I think a first step would be a dump of that code, even if it is against
an old kernel so that everyone knows what we are talking about.

> 2. Why do we need to do two virtual layers here? For example, If you
> want to buffer multiple swap outs and turn them into a sequential
> request, you can:
>
> a. Allocate virtual swap space for them as you wish. They don't even
> need to be sequential.
>
> b. At swap_writeout() time, don't allocate physical swap space for
> them right away. Instead, accumulate them into a buffer. You can add a
> new virtual swap entry type to flag it if necessary.
>
> c. Once that buffer reaches a certain size, you can now allocate
> contiguous physical swap space for them. Then flush etc. You can flush
> at swap_writeout() time, or use a dedicated threads etc.

That matches what file systems do with delalloc, where space 2 just
adjust an in-memory counter for space reservations.

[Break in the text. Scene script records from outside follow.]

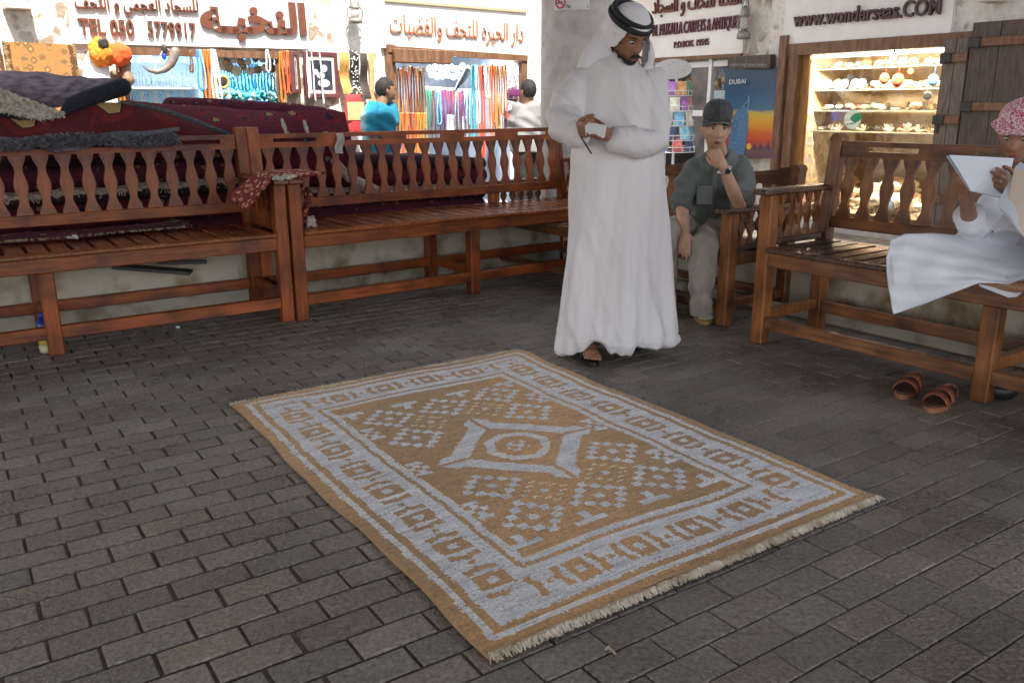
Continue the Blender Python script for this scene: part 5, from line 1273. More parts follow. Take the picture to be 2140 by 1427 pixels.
# ---------------------------------------------------------------- reading boy
def boy():
    A = lambda x, y, Y: aty(x, y, Y)
    root = thing("person", "boy in a white robe and red checked headcloth sitting cross-legged, reading a folder", "person", A(2110, 590, 3.55))
    F = Vector((-.60, -.70, -.30)); fr = frame_of(F); hc = A(2131, 281, 3.66); X, Y, Z = fr; HK = .97
    b = MB(); P = head_shape(b, hc, fr, HK); nk = A(2165, 355, 3.80)
    limb(b, [nk - ZV * .06, nk, hc - Z * .06 - Y * .02], [.055, .047, .047])
    limb(b, [A(2165, 545, 3.90), A(2165, 460, 3.85), A(2165, 395, 3.82)], [(.14, .11), (.13, .10), (.14, .085)], 18, up=(1, 0, 0))
    sR, eR, wR = A(2098, 398, 3.78), A(2030, 482, 3.62), A(2018, 408, 3.42)
    sL, eL, wL = A(2225, 400, 3.75), A(2215, 490, 3.50), A(2120, 400, 3.38)
    limb(b, [sR, sR.lerp(eR, .5), eR, eR.lerp(wR, .4), wR], [.046, .040, .036, .034, .024]); limb(b, [sL, sL.lerp(eL, .5), eL, eL.lerp(wL, .4), wL], [.046, .040, .036, .034, .024])
    hand(b, wR, A(2008, 372, 3.36) - wR, Vector((.9, .35, .1)), Vector((.2, 1, .3)), (.9, .95, 1.0, 1.05), .93, .3)
    hand(b, wL, A(2096, 378, 3.34) - wL, Vector((-.4, .8, .1)), Vector((-.3, .4, 1)), (.35, .4, .45, .5), .93, .2)
    kR, kL = A(1928, 538, 3.56), A(2230, 540, 3.25); hp = A(2120, 530, 3.82)
    limb(b, [hp, kR], [.065, .040]); limb(b, [kR, A(2000, 578, 3.40), A(2085, 592, 3.34)], [.038, .040, .032]); limb(b, [A(2210, 540, 3.82), kL], [.075, .055])
    fo = A(2085, 592, 3.34); D = (A(2128, 604, 3.30) - fo); D.z = 0; D.normalize(); S = Vector((D.y, -D.x, 0))
    b.cap_tube([fo, fo + D * .06 - ZV * .006, fo + D * .10 - ZV * .010], [.034, (.026, .040), (.020, .042)], 12, up=ZV)
    for i, (o, l, r_) in enumerate(((.030, .048, .012), (.013, .046, .0092), (-.002, .040, .0088), (-.016, .034, .0084), (-.029, .026, .0080))):
        p = fo + D * .10 - ZV * .012 + ZV * o; b.cap_tube([p, p + D * l * .55 , p + D * l + S * .008], [r_, r_ * 1.05, r_ * .9], 8)
    fuse(b, "body", SK_BOY, root, .0045, 3)
    face_parts(P, fr, root, HK, gaze=(0, -.003))
    # checked headcloth, tied up
    ch = bpy.data.materials.new("checked_red_white"); ch.use_nodes = True; n = ch.node_tree; bs = n.nodes["Principled BSDF"]; bs.inputs["Roughness"].default_value = .9
    tc = n.nodes.new("ShaderNodeTexCoord"); mp = n.nodes.new("ShaderNodeMapping"); mp.inputs["Rotation"].default_value = (.5, .6, .7); ck = n.nodes.new("ShaderNodeTexChecker"); ck.inputs["Scale"].default_value = 105; ck.inputs["Color1"].default_value = (.78, .66, .70, 1); ck.inputs["Color2"].default_value = (.54, .085, .13, 1)
    nz = n.nodes.new("ShaderNodeTexNoise"); nz.inputs["Scale"].default_value = 9; ad = n.nodes.new("ShaderNodeMix"); ad.data_type = 'RGBA'; ad.blend_type = 'ADD'; ad.inputs[0].default_value = .03
    n.links.new(tc.outputs["Object"], ad.inputs[6]); n.links.new(nz.outputs["Color"], ad.inputs[7]); n.links.new(ad.outputs[2], mp.inputs[0]); n.links.new(mp.outputs[0], ck.inputs[0]); n.links.new(ck.outputs[0], bs.inputs["Base Color"])
    b = MB(); hk = hc + Z * .060 - Y * .014
    b.ell(hk, (.092, .108, .086), 26, 18, fr)
    rng = [hk + X * (.092 * math.cos(q / 24 * 6.283)) + Y * (.108 * math.sin(q / 24 * 6.283)) + Z * (-.018 + .006 * math.sin(q * 1.3)) for q in range(24)]
    b.tube(rng, [.020 + .004 * math.sin(q * 1.9) for q in range(24)], 10, closed=True)
    b.ell(P(.088, .03, .055), (.024, .026, .024), 10, 8, fr)
    c0 = np.array(hc); ZZ = np.array(Z)
    fuse(b, "headcloth", ch, root, .006, 3, cloth_folds(0, 0, 1, 3, 3.1, None, .004, 30), cut=lambda co: ((co - c0) @ ZZ < .030))
    # robe
    RB = mat("robe_white_blue", (.68, .68, .74), .85, (.77, .77, .82), 5, bump=.8, bscale=11, stretch=(.8, 1.4, 1.4))
    b = MB()
    b.tube([A(2165, 575, 3.88), A(2165, 520, 3.86), A(2165, 460, 3.84), A(2165, 410, 3.82), A(2165, 385, 3.81), A(2165, 365, 3.80)], [(.20, .16), (.185, .15), (.175, .13), (.175, .115), (.12, .08), (.060, .056)], 30, up=(1, 0, 0))
    b.cap_tube([A(2100, 402, 3.78), A(2062, 445, 3.70), A(2034, 480, 3.63), A(2026, 462, 3.56)], [.062, .062, .060, .062], 18); b.cap_tube([A(2222, 402, 3.75), A(2222, 460, 3.62), A(2200, 480, 3.5), A(2165, 445, 3.44)], [.064, .064, .062, .064], 18)
    b.cap_tube([A(2130, 535, 3.82), A(2010, 532, 3.67), A(1912, 532, 3.52)], [.112, .095, .072], 20); b.cap_tube([A(1912, 538, 3.52), A(1990, 552, 3.56), A(2085, 552, 3.60)], [.066, .050, .05], 18); b.cap_tube([A(2210, 540, 3.80), A(2220, 545, 3.5), kL], [.12, .10, .09], 18)
    fn0 = cloth_folds(0, 0, 1, 3, 5.5, None, .0045, 16)
    def fn(co, no):
        co = fn0(co, no); q = co @ np.array([.3, .5, .8]); q2 = co @ np.array([.8, .1, -.5]); return co + no * (.004 * np.sin(q * 38 + 2 * np.sin(co[:, 0] * 9)) + .010 * (1 - np.abs(np.sin(q2 * 17 + 1.4 * np.sin(q * 9)))) ** 3)[:, None]
    fuse(b, "robe", RB, root, .008, 5, fn)
    # the skirt of the robe over the knee and the bench edge
    top = [A(1853, 532, 3.38), A(1862, 502, 3.40), A(1890, 489, 3.44), A(1950, 487, 3.52), A(2030, 494, 3.62), A(2100, 503, 3.70), A(2160, 512, 3.74)]
    mid = [A(1850, 560, 3.34), A(1860, 560, 3.33), A(1892, 558, 3.33), A(1950, 566, 3.31), A(2030, 578, 3.27), A(2100, 590, 3.24), A(2160, 584, 3.22)]
    bot = [A(1866, 656, 3.36), A(1885, 651, 3.345), A(1930, 636, 3.33), A(1985, 614, 3.30), A(2044, 591, 3.275), A(2108, 593, 3.27), A(2160, 575, 3.25)]
    def sk(u, v):
        a_, m_, c_ = poly(top, u), poly(mid, u), poly(bot, u); p = a_ * ((1 - v) * (1 - v)) + m_ * (2 * v * (1 - v)) + c_ * (v * v)
        f = .012 * math.sin(u * 9 - v * 5 + .5) * v + .007 * math.sin(u * 21 + v * 8) * math.sin(math.pi * min(1, v * 1.1)) + .004 * math.sin(v * 26 - u * 12)
        return p + Vector((-.25, -.9, .2)) * f
    b = MB(); b.grid(sk, 70, 40); k = len(b.v); b.v += [tuple(Vector(q) + Vector((.002, .005, -.003))) for q in b.v]; nf = list(b.f)
    for f in nf: b.f.append(tuple(k + i for i in f[::-1])); b.mi.append(0)
    I = lambda i, j: i * 41 + j
    for i in range(70):
        for j in (0, 40): b.f.append((I(i, j), I(i + 1, j), k + I(i + 1, j), k + I(i, j))); b.mi.append(0)
    for j in range(40):
        for i in (0, 70): b.f.append((I(i, j), I(i, j + 1), k + I(i, j + 1), k + I(i, j))); b.mi.append(0)
    b.build("robe_skirt", RB, root, smooth=True, world=True)
    b = MB(); q = [A(2046, 598, 3.33), A(2108, 622, 3.28), A(2124, 621, 3.27), A(2165, 590, 3.25)]
    b.grid(lambda u, v: poly(q, u) + ZV * (v * .05) + Vector((.02, .05, 0)) * v, 16, 4); b.build("robe_hem", RB, root, smooth=True, world=True)
    b = MB(); b.tube([wR.lerp(eR, .80) + Vector((0, 0, .01)), wR.lerp(eR, .62) + Vector((-.004, -.004, .01))], [.048, .062], 18); b.build("cuff", RB, root, smooth=True, world=True)
    # folder and booklet
    t = thing("folder", "stiff white folder held up by the reading boy", "folder", A(2050, 370, 3.35))
    c4 = [A(1984, 324, 3.30), A(2119, 331, 3.42), A(2098, 414, 3.36), A(2030, 399, 3.28)]
    nrm = (c4[1] - c4[0]).cross(c4[3] - c4[0]).normalized()
    for i, o in enumerate((0, .012)):
        b = MB(); b.prism([p + nrm * (o * (1 if j in (0, 1) else .35)) * (1 if nrm.y > 0 else -1) for j, p in enumerate(c4)], nrm * .003); b.build("cover", mat("folder_white", (.62, .64, .70), .5, (.66, .68, .74), 6), t, world=True)
    t = thing("booklet", "open booklet with a tan page leaning in front of the reading boy", "booklet", A(2110, 440, 3.2))
    for i in range(7):
        e0 = A(2132 - 2 * i, 338 + 2 * i, 3.28 - .004 * i); e1 = A(2082 + 3 * i, 428 + 4 * i, 3.22 - .004 * i); e2 = A(2142 + 3 * i, 488 + 6 * i, 3.16 - .004 * i); e3 = A(2215, 400, 3.20 - .004 * i)
        b = MB(); b.grid(lambda u, v: (e0.lerp(e3, u)).lerp((e1.lerp(e2, u)), v) + Vector((0, -.015 * math.sin(math.pi * u), 0)), 8, 8)
        b.build("page" if i < 6 else "cover", mat("page_grey", (.55, .55, .60), .7) if i < 6 else mat("tan_page", (.60, .47, .38), .7, (.64, .52, .43), 6), t, smooth=True, world=True)
boy()

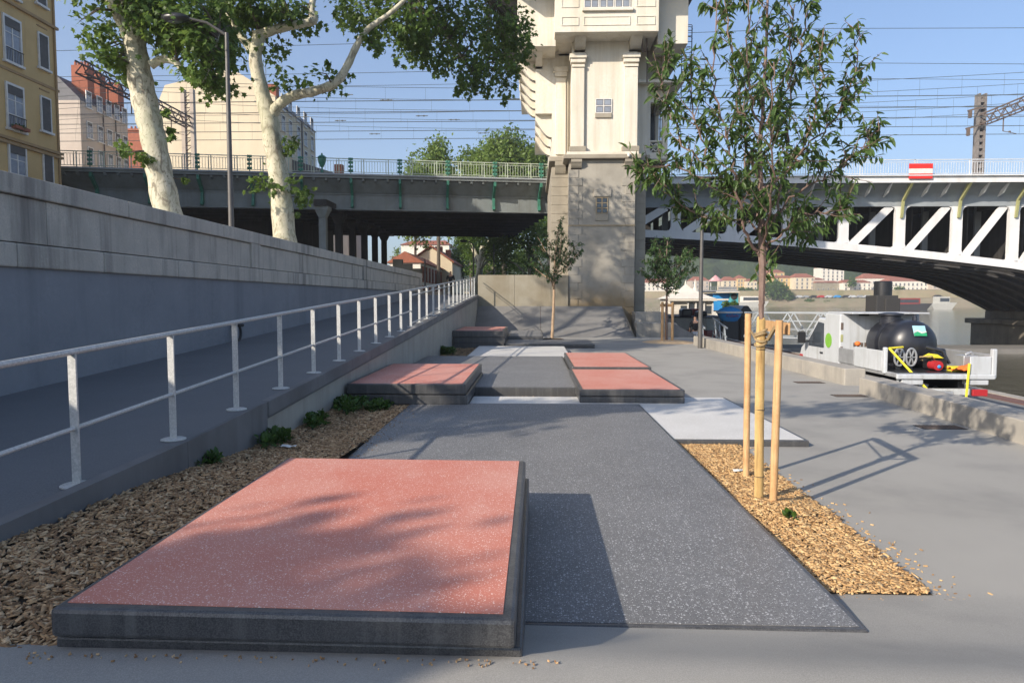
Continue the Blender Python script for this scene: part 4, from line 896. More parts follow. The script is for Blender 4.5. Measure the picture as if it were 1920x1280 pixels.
for k in range(n): g.add([(XA, prof[k][0], prof[k][1]), (XB, prof[k][0], prof[k][1]), (XB, prof[k + 1][0], prof[k + 1][1]), (XA, prof[k + 1][0], prof[k + 1][1])], [(3, 2, 1, 0)])
g.build('cove', MAT['steelb'], rb, smooth=True)
g = MB(); g.box(XA, XB, BY - .06, BY + .2, zc3, zc2 + .02); g.build('top_chord', MAT['steelb'], rb)
xa, xb, xc_ = [PT(px, 450, BY).x for px in (1210, 1560, 1920)]; za, zb_, zc_ = PT(1210, 431, BY).z, PT(1560, 454, BY).z, PT(1920, 492, BY).z
co = np.polyfit([xa, xb, xc_], [za, zb_, zc_], 2)
def arch(x): return float(np.polyval(co, x)) - .115 * max(0, x - 31.2) ** 1.45
def ribm(name, Y, top, bot, mat, w=.5, x0=XA - 1, x1=41.5, step=.8):
    g = MB(); xs = np.arange(x0, x1 + .1, step); vs = []; fs = []
    for x in xs: vs += [(x, Y, arch(x) + bot), (x, Y + w, arch(x) + bot), (x, Y + w, arch(x) + top), (x, Y, arch(x) + top)]
    for i in range(len(xs) - 1):
        a = 4 * i; fs += [(a, a + 4, a + 5, a + 1), (a + 1, a + 5, a + 6, a + 2), (a + 2, a + 6, a + 7, a + 3), (a + 3, a + 7, a + 4, a)]
    fs += [(0, 1, 2, 3), (len(vs) - 1, len(vs) - 2, len(vs) - 3, len(vs) - 4)]
    g.add(vs, fs); return g.build(name, mat, rb)
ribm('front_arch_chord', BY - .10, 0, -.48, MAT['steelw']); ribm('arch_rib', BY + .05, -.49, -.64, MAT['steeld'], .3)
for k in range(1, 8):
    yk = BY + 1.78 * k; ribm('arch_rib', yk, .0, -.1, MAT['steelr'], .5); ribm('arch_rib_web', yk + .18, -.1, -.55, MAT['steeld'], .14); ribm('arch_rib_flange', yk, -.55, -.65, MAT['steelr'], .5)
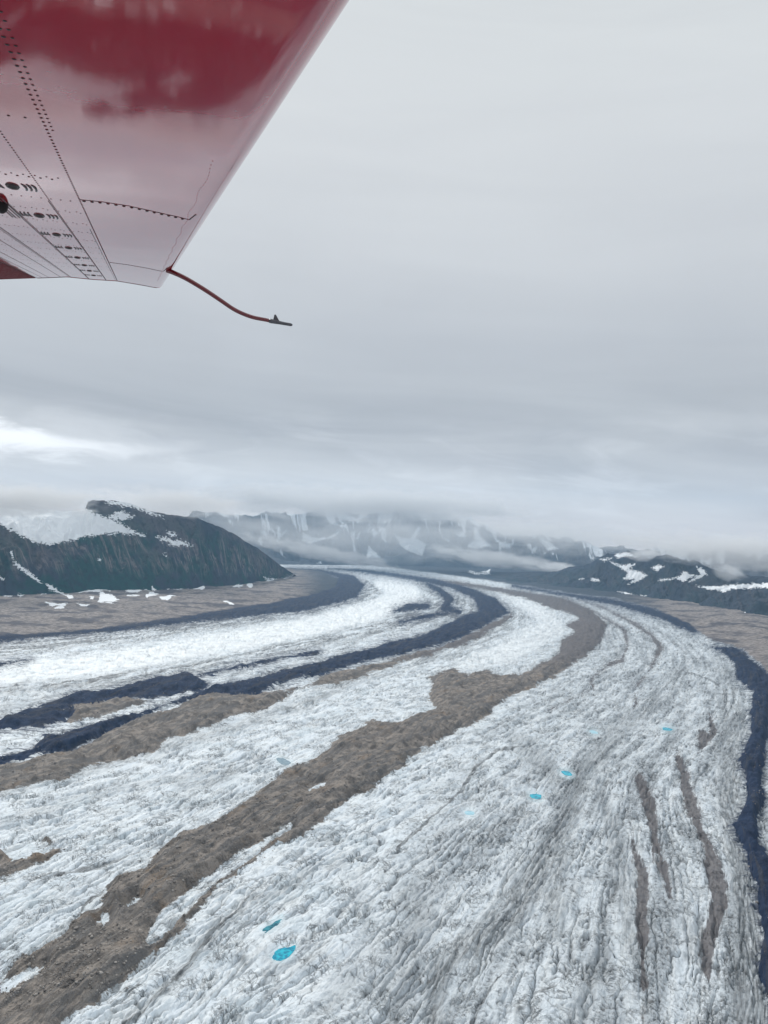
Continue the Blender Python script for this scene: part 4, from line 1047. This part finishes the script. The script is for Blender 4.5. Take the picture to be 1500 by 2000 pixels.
# pitot tube: a bent boom growing out of the leading edge near the tip
def tube(name, pts, radii, mat, parent, seg=14):
    P = np.array(pts, float); vs = []; n_ = len(P); T_ = np.gradient(P, axis=0); upv = np.array([0, 1., 0])
    for i in range(n_):
        tt = T_[i] / np.linalg.norm(T_[i]); a_ = np.cross(tt, upv); a_ /= np.linalg.norm(a_); b_ = np.cross(a_, tt)
        for q in range(seg): vs.append(P[i] + radii[i] * (a_ * math.cos(2 * math.pi * q / seg) + b_ * math.sin(2 * math.pi * q / seg)))
    f = [tuple(x) for x in grid_faces(n_, seg, True)]
    f += [tuple(range(seg))[::-1], tuple((n_ - 1) * seg + q for q in range(seg))]
    o = mesh_obj(name, c2w(np.array(vs)) - root_w, f, mat); o.parent = parent; return o
Sp, ap = fwd_S(336, 528)
p_root = WP(Sp, NK + .02, low_b(NK) + .04); zR = p_root[2]
px_path = [(326,528),(340,533),(365,545),(400,566),(430,586),(455,603),(475,613),(495,620),(515,624),(530,627)]
def smoothpath(pp, k=6):
    pp = [np.array(p, float) for p in pp]; out = []
    for i in range(len(pp) - 1):
        p0, p1, p2_, p3 = pp[max(i - 1, 0)], pp[i], pp[i + 1], pp[min(i + 2, len(pp) - 1)]
        for s in np.linspace(0, 1, k, endpoint=False): out.append(.5 * (2 * p1 + (p2_ - p0) * s + (2 * p0 - 5 * p1 + 4 * p2_ - p3) * s * s + (3 * p1 - 3 * p2_ + p3 - p0) * s ** 3))
    out.append(pp[-1]); return out
def boom_pt(x, y): return ray(x, y) * (zR - (x - 326) / 1500 * zR * .10)
pp = [boom_pt(*p) for p in smoothpath(px_path)]
pr = zR / F
pit = tube('pitot_boom', pp, list(np.linspace(4.6, 3.4, len(pp)) * pr), paint('boom_red_paint', (.13, .003, .009), .3, .2, 0), plane_e)
tube('pitot_head', [boom_pt(x, y) for x, y in [(526,626.5),(530,627.2),(545,630),(556,632.2),(568,634.2),(571,634.8)]], [4.0 * pr, 4.2 * pr, 3.4 * pr, 3.0 * pr, 2.9 * pr, 1.6 * pr], steel, pit)
fin = [(533,628),(536,615),(539,614.5),(543,622),(547,629.5)]
c_ = [boom_pt(*p) for p in fin]; off = np.array([0, 0, 1.]) * pr * 1.2
vs = [p - off for p in c_] + [p + off for p in c_]; n_ = len(fin)
o = mesh_obj('pitot_vane', c2w(np.array(vs)) - root_w, [tuple(range(n_)), tuple(range(2 * n_ - 1, n_ - 1, -1))] + [(i, (i + 1) % n_, n_ + (i + 1) % n_, n_ + i) for i in range(n_)], steel, smooth=False); o.parent = pit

> Deduplication sounds like something that should live at a lower layer
> - I was thinking about it for zswap/zsmalloc back then. I mean, I
> assume you don't want content sharing across different swap media? :)
> Something along the line of:

Does dedup in swap really make much sense? If you want to dedup you
also want to do that in-memory, i.e. using ksm.